======== Records for this task

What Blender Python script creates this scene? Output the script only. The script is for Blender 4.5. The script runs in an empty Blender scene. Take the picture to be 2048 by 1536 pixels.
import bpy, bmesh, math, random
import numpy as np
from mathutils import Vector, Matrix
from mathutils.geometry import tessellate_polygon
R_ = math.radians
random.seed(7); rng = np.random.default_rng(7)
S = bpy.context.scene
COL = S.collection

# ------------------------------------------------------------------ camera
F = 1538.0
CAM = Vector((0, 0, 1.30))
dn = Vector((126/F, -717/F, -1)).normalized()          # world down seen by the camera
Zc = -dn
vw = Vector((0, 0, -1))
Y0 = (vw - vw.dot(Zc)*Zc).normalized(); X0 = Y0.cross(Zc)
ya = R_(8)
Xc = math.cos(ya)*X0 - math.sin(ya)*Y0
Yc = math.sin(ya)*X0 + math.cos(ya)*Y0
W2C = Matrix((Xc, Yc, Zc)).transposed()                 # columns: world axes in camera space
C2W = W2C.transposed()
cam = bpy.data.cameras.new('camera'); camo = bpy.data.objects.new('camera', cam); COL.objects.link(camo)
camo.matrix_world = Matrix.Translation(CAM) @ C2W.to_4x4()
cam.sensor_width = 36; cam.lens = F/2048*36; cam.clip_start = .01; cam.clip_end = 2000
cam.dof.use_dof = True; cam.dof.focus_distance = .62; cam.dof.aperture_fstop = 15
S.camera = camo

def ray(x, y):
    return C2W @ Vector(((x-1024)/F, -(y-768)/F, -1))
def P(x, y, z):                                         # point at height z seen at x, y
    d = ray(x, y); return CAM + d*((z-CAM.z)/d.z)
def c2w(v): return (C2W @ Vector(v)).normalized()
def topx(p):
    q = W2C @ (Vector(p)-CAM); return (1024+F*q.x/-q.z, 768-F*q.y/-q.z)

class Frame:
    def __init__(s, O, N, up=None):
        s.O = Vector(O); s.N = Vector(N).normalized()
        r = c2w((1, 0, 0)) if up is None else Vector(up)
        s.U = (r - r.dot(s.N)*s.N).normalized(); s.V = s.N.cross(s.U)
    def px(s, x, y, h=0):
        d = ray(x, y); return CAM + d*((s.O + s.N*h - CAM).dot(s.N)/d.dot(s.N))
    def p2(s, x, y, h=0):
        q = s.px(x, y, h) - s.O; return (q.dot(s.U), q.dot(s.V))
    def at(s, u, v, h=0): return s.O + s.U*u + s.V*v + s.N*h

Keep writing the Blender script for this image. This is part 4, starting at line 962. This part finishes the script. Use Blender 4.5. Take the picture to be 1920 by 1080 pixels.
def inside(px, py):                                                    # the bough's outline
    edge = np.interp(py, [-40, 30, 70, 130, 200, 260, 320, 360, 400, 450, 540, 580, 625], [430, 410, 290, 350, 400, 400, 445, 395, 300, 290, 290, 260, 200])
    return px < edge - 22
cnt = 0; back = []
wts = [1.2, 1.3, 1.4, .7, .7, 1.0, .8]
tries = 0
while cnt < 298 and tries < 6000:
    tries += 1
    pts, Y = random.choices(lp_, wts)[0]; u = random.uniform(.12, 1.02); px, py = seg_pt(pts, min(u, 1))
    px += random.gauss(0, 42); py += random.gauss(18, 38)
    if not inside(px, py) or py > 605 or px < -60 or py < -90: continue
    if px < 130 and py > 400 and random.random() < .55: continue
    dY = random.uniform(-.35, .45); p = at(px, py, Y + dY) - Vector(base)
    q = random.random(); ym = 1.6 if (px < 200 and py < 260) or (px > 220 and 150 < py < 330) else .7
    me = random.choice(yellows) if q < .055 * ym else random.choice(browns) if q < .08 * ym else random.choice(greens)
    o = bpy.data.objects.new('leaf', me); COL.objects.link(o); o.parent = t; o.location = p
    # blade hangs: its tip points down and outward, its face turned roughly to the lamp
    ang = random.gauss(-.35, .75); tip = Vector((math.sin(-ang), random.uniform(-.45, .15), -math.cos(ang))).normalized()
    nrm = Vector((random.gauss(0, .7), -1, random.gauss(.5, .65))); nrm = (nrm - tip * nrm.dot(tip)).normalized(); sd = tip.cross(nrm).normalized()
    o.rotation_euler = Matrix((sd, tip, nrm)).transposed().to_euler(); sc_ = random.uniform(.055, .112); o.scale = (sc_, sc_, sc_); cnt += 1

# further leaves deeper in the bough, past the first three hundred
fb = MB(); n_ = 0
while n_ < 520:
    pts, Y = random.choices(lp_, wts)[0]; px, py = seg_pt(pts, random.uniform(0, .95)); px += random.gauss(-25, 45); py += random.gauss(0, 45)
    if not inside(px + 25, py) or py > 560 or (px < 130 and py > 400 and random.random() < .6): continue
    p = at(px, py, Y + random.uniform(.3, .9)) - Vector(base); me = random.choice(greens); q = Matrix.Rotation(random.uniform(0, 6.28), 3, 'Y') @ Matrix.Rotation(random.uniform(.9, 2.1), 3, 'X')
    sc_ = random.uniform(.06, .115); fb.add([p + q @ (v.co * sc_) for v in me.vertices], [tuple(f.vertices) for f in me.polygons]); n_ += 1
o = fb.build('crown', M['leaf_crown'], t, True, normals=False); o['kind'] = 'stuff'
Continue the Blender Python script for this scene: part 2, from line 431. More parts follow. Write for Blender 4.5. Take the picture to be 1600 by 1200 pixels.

================

▸ Exercise description
Exactly reproduce every line found in the records.

▸ Output for this exercise
What Blender Python script creates this scene? Output the script only. The script is for Blender 4.5. The script runs in an empty Blender scene. Take the picture to be 2048 by 1536 pixels.
import bpy, bmesh, math, random
import numpy as np
from mathutils import Vector, Matrix
from mathutils.geometry import tessellate_polygon
R_ = math.radians
random.seed(7); rng = np.random.default_rng(7)
S = bpy.context.scene
COL = S.collection

# ------------------------------------------------------------------ camera
F = 1538.0
CAM = Vector((0, 0, 1.30))
dn = Vector((126/F, -717/F, -1)).normalized()          # world down seen by the camera
Zc = -dn
vw = Vector((0, 0, -1))
Y0 = (vw - vw.dot(Zc)*Zc).normalized(); X0 = Y0.cross(Zc)
ya = R_(8)
Xc = math.cos(ya)*X0 - math.sin(ya)*Y0
Yc = math.sin(ya)*X0 + math.cos(ya)*Y0
W2C = Matrix((Xc, Yc, Zc)).transposed()                 # columns: world axes in camera space
C2W = W2C.transposed()
cam = bpy.data.cameras.new('camera'); camo = bpy.data.objects.new('camera', cam); COL.objects.link(camo)
camo.matrix_world = Matrix.Translation(CAM) @ C2W.to_4x4()
cam.sensor_width = 36; cam.lens = F/2048*36; cam.clip_start = .01; cam.clip_end = 2000
cam.dof.use_dof = True; cam.dof.focus_distance = .62; cam.dof.aperture_fstop = 15
S.camera = camo

def ray(x, y):
    return C2W @ Vector(((x-1024)/F, -(y-768)/F, -1))
def P(x, y, z):                                         # point at height z seen at x, y
    d = ray(x, y); return CAM + d*((z-CAM.z)/d.z)
def c2w(v): return (C2W @ Vector(v)).normalized()
def topx(p):
    q = W2C @ (Vector(p)-CAM); return (1024+F*q.x/-q.z, 768-F*q.y/-q.z)

class Frame:
    def __init__(s, O, N, up=None):
        s.O = Vector(O); s.N = Vector(N).normalized()
        r = c2w((1, 0, 0)) if up is None else Vector(up)
        s.U = (r - r.dot(s.N)*s.N).normalized(); s.V = s.N.cross(s.U)
    def px(s, x, y, h=0):
        d = ray(x, y); return CAM + d*((s.O + s.N*h - CAM).dot(s.N)/d.dot(s.N))
    def p2(s, x, y, h=0):
        q = s.px(x, y, h) - s.O; return (q.dot(s.U), q.dot(s.V))
    def at(s, u, v, h=0): return s.O + s.U*u + s.V*v + s.N*h

Keep writing the Blender script for this image. This is part 4, starting at line 962. This part finishes the script. Use Blender 4.5. Take the picture to be 1920 by 1080 pixels.
def inside(px, py):                                                    # the bough's outline
    edge = np.interp(py, [-40, 30, 70, 130, 200, 260, 320, 360, 400, 450, 540, 580, 625], [430, 410, 290, 350, 400, 400, 445, 395, 300, 290, 290, 260, 200])
    return px < edge - 22
cnt = 0; back = []
wts = [1.2, 1.3, 1.4, .7, .7, 1.0, .8]
tries = 0
while cnt < 298 and tries < 6000:
    tries += 1
    pts, Y = random.choices(lp_, wts)[0]; u = random.uniform(.12, 1.02); px, py = seg_pt(pts, min(u, 1))
    px += random.gauss(0, 42); py += random.gauss(18, 38)
    if not inside(px, py) or py > 605 or px < -60 or py < -90: continue
    if px < 130 and py > 400 and random.random() < .55: continue
    dY = random.uniform(-.35, .45); p = at(px, py, Y + dY) - Vector(base)
    q = random.random(); ym = 1.6 if (px < 200 and py < 260) or (px > 220 and 150 < py < 330) else .7
    me = random.choice(yellows) if q < .055 * ym else random.choice(browns) if q < .08 * ym else random.choice(greens)
    o = bpy.data.objects.new('leaf', me); COL.objects.link(o); o.parent = t; o.location = p
    # blade hangs: its tip points down and outward, its face turned roughly to the lamp
    ang = random.gauss(-.35, .75); tip = Vector((math.sin(-ang), random.uniform(-.45, .15), -math.cos(ang))).normalized()
    nrm = Vector((random.gauss(0, .7), -1, random.gauss(.5, .65))); nrm = (nrm - tip * nrm.dot(tip)).normalized(); sd = tip.cross(nrm).normalized()
    o.rotation_euler = Matrix((sd, tip, nrm)).transposed().to_euler(); sc_ = random.uniform(.055, .112); o.scale = (sc_, sc_, sc_); cnt += 1

# further leaves deeper in the bough, past the first three hundred
fb = MB(); n_ = 0
while n_ < 520:
    pts, Y = random.choices(lp_, wts)[0]; px, py = seg_pt(pts, random.uniform(0, .95)); px += random.gauss(-25, 45); py += random.gauss(0, 45)
    if not inside(px + 25, py) or py > 560 or (px < 130 and py > 400 and random.random() < .6): continue
    p = at(px, py, Y + random.uniform(.3, .9)) - Vector(base); me = random.choice(greens); q = Matrix.Rotation(random.uniform(0, 6.28), 3, 'Y') @ Matrix.Rotation(random.uniform(.9, 2.1), 3, 'X')
    sc_ = random.uniform(.06, .115); fb.add([p + q @ (v.co * sc_) for v in me.vertices], [tuple(f.vertices) for f in me.polygons]); n_ += 1
o = fb.build('crown', M['leaf_crown'], t, True, normals=False); o['kind'] = 'stuff'
Continue the Blender Python script for this scene: part 2, from line 431. More parts follow. Write for Blender 4.5. Take the picture to be 1600 by 1200 pixels.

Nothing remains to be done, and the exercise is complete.